I was reminded of how the conflict stems from not only from the direct interactions in the Palestine/Israel region, but from the centuries-old histories of each group. Jews lived in diaspora for hundreds of years and have frequently been persecuted, with the Holocaust the worst of it. This cultural history informs how they behave and what they believe today. In order to understand the conflict in the region it is important to understand this history as well. This goes well beyond what was presented in City of Oranges, but he does manage to convey this point to some extent, at least with regards to more recent persecutions: he relates the stories of individual Jews who came to live in Jaffa from Europe during the 1930s, when the Nazis were beginning to persecute them.

I knew generally speaking that there has been almost constant conflict in Palestine/Israel in the 20th century, but City of Oranges really made this clear. I feel more strongly than ever that they are stuck in a cycle of violence that must be broken out of. Each side continues to take actions that antagonize the other side, and continues to refuse to address the painful history. City of Oranges humanizes the conflict, and humanizing is the only way that peace will eventually be reached. Each needs to come to terms with their painful histories and learn to see the other side as human. They need to aknowledge the harms they have caused, in a way that allows the other side to reach a sense of closure. Peace is not going to be reached through continued violence, nor through negotiations and concessions that do not address the many-faceted and painful historical factors informing the conflict.

I did not realize the extent to which the British caused problems in the Middle East. Their power-hungry era of colonization is to a great extent responsible for destroying the (somewhat precarious) balances of relationships between multiple cultures in the region. I was somewhat surprised to learn that Jews and Arabs did live in relative peace in Palestine before the British Mandate. Unfortunately, there is no way to turn back history. Instead, we must work to heal the past and build a future in which once again Jews and Arabs can live together in peace.

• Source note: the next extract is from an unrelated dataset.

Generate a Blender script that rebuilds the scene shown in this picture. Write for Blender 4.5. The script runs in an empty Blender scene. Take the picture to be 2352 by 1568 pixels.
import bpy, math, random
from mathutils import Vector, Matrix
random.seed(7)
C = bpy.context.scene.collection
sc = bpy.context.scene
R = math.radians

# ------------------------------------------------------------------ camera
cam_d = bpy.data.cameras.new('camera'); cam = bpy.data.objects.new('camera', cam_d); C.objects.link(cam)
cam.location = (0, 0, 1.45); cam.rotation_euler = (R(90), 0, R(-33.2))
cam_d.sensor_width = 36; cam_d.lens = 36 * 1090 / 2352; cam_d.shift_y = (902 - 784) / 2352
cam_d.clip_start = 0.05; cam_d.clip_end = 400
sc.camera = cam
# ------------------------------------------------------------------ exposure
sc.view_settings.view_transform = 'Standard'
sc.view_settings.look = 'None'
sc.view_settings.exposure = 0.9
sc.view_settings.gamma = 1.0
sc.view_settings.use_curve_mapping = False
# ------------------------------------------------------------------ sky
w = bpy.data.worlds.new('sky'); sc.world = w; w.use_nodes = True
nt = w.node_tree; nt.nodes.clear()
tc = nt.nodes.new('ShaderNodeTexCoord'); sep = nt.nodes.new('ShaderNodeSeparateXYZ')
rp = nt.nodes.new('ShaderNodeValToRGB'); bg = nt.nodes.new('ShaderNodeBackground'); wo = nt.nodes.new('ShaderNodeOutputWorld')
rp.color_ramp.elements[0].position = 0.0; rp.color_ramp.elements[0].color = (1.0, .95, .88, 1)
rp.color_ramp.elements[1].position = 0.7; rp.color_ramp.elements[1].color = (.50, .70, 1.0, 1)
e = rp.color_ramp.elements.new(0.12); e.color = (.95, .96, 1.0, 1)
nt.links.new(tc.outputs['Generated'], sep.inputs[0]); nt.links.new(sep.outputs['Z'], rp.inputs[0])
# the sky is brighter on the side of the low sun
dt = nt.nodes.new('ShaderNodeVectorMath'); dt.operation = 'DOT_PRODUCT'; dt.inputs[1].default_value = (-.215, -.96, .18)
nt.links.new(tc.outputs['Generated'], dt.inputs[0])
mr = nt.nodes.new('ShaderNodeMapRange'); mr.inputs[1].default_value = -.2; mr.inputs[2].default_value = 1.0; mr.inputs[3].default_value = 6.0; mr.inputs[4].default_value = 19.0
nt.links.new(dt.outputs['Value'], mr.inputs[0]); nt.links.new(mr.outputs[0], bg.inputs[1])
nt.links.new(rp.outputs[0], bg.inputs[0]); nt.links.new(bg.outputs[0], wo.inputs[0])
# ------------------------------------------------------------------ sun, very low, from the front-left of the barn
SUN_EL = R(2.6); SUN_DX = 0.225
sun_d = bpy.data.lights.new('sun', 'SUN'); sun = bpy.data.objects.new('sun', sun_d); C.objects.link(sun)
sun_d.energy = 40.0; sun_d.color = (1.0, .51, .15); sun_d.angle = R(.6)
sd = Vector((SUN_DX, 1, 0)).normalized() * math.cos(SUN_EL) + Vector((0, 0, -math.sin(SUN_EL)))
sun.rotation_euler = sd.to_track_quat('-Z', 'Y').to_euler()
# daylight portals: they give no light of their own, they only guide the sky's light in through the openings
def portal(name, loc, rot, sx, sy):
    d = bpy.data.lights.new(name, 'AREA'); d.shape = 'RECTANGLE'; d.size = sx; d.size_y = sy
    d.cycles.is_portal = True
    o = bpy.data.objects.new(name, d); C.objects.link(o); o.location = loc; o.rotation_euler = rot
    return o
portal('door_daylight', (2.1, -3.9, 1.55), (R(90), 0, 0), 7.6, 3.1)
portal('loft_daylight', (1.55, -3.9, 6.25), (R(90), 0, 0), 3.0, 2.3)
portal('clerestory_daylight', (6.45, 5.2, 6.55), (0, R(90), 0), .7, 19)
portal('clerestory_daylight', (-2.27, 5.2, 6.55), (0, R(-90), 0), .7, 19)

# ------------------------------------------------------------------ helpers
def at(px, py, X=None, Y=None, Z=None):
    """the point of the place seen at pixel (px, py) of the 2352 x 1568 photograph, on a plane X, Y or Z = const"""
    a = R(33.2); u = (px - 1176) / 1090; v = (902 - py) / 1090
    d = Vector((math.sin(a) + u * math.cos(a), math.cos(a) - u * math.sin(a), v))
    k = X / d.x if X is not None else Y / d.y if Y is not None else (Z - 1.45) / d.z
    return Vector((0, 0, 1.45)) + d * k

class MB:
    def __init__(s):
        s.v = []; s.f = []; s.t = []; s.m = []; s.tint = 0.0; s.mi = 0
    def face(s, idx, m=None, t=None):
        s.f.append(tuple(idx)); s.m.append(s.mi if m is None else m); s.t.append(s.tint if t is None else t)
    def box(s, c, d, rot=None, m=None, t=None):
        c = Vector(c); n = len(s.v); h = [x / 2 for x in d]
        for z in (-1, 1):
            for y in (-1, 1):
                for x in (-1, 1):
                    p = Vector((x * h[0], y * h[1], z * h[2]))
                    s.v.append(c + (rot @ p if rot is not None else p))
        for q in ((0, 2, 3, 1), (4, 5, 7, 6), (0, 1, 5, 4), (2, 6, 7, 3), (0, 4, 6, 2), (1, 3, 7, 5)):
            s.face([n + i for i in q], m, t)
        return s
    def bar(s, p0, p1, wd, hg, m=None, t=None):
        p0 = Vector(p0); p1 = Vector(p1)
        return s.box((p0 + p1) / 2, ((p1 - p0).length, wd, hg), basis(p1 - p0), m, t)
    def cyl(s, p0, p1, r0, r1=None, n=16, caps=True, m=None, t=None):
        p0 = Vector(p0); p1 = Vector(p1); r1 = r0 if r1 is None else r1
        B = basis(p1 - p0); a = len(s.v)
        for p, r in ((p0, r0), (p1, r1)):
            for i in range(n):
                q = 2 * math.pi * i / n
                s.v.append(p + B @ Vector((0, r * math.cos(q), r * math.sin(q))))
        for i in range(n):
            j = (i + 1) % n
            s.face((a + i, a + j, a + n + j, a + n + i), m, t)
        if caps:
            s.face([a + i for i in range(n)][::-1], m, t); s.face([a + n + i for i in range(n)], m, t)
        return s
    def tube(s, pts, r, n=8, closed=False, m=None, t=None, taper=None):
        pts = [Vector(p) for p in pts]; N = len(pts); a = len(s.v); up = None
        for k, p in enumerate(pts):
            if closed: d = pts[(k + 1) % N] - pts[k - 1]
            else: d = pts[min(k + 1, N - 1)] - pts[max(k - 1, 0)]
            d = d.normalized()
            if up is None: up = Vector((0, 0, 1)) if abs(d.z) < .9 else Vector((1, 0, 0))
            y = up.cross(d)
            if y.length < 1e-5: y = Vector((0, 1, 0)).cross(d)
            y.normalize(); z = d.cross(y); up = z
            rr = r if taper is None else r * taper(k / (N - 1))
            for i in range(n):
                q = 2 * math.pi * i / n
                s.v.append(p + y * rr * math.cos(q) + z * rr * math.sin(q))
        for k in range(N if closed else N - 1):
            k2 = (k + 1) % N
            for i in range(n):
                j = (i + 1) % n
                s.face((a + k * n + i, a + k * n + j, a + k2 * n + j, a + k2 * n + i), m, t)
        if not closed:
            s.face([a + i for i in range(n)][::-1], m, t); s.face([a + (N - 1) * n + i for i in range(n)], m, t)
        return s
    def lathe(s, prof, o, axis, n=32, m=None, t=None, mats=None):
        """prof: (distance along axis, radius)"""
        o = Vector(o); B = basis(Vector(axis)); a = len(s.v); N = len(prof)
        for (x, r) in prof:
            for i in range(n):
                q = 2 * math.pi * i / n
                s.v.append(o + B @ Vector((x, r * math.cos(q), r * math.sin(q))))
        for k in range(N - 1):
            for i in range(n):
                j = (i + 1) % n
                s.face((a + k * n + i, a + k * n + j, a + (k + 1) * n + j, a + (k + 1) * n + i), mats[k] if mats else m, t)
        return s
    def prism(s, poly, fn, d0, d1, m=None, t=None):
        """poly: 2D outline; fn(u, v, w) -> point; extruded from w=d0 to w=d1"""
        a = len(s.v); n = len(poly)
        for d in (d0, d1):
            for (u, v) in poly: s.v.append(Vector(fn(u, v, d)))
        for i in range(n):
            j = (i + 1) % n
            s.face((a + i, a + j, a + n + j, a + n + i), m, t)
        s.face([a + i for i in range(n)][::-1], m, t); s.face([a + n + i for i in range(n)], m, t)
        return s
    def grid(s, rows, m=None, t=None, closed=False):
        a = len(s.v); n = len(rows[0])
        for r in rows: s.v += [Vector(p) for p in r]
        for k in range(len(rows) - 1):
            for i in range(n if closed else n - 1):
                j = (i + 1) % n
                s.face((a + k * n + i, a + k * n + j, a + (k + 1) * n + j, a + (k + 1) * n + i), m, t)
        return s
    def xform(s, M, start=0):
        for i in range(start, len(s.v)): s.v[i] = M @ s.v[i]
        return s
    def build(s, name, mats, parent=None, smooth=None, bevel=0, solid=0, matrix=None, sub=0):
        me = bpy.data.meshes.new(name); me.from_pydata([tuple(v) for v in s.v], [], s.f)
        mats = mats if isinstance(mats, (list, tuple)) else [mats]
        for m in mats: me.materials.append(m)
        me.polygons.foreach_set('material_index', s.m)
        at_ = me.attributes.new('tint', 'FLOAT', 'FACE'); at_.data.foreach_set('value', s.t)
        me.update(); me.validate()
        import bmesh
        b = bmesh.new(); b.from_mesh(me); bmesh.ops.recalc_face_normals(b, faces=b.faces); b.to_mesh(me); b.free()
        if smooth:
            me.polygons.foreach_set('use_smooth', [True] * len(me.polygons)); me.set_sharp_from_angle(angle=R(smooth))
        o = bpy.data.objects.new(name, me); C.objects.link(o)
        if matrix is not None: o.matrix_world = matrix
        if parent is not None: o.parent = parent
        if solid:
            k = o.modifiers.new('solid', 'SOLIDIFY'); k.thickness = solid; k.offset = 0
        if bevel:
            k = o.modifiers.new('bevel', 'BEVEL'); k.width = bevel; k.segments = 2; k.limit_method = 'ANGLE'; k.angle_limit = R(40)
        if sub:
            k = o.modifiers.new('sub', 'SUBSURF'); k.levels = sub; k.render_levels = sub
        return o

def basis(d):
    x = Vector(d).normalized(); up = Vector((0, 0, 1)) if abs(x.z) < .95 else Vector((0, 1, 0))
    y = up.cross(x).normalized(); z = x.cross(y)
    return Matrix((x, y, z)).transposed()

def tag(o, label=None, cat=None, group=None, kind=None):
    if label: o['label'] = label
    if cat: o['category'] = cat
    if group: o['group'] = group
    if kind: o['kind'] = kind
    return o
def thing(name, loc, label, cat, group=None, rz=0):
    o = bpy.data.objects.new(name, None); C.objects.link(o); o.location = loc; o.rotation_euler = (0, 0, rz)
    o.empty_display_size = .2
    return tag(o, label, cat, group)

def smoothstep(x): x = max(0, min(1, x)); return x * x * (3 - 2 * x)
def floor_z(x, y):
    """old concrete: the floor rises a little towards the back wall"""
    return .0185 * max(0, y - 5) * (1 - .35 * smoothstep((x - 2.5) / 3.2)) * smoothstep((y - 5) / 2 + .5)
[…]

The history of Jaffa and the individuals that LeBor interviewed demonstrate that it is possible for people of different religions and cultures to live together in a community. Peace will not happen by ignoring or shunning “the other”; it will happen only when people from different cultures can see each other as human.


Working towards Israel-Palestine peace

February 8, 2009

Perhaps some of the ideas I proposed in my post “Violence is not the solution” are not so far off. I was inspired to read an article in my local newspaper this morning about a couple who lived in Israel and Palestine for many years and now do peace work in the region:

The couple, who moved from Israel to the Foothills west of Boulder in 1994, are planning a three- to four-week trip to Israel next month to present their conflict resolution training to peace workers at Neve Shalom, an Arab and Jewish cooperative community outside Jerusalem.

I looked up Neve Shalom and it sounds like an incredible community doing important work. The name means “Oasis of Peace” and their homepage defines them as:

A village, jointly established by Jewish and Palestinian Arab citizens of Israel, that is engaged in educational work for peace, equality and understanding between the two peoples.

They have many wonderful projects, and one that caught my attention is The School for Peace, which has programs for adults:

Our goal is to develop participants’ awareness of the conflict and their role in it, and enable them to probe and construct their identity through interaction with the other; our orientation is shaped by the quest for a truly humane, egalitarian and just society.

Their staff facilitates encounters that stress dialogue in a safe environment. Reading about this program, I feel that this is the sort of work I would like to do: facilitating dialogues and deep, meaningful interactions between people. Some people from the program have written a book about their approach, Israeli and Palestinian Identities in Dialogue: The School for Peace Approach, by Rabah Halabi and Deb Reich. I definitely want to read it!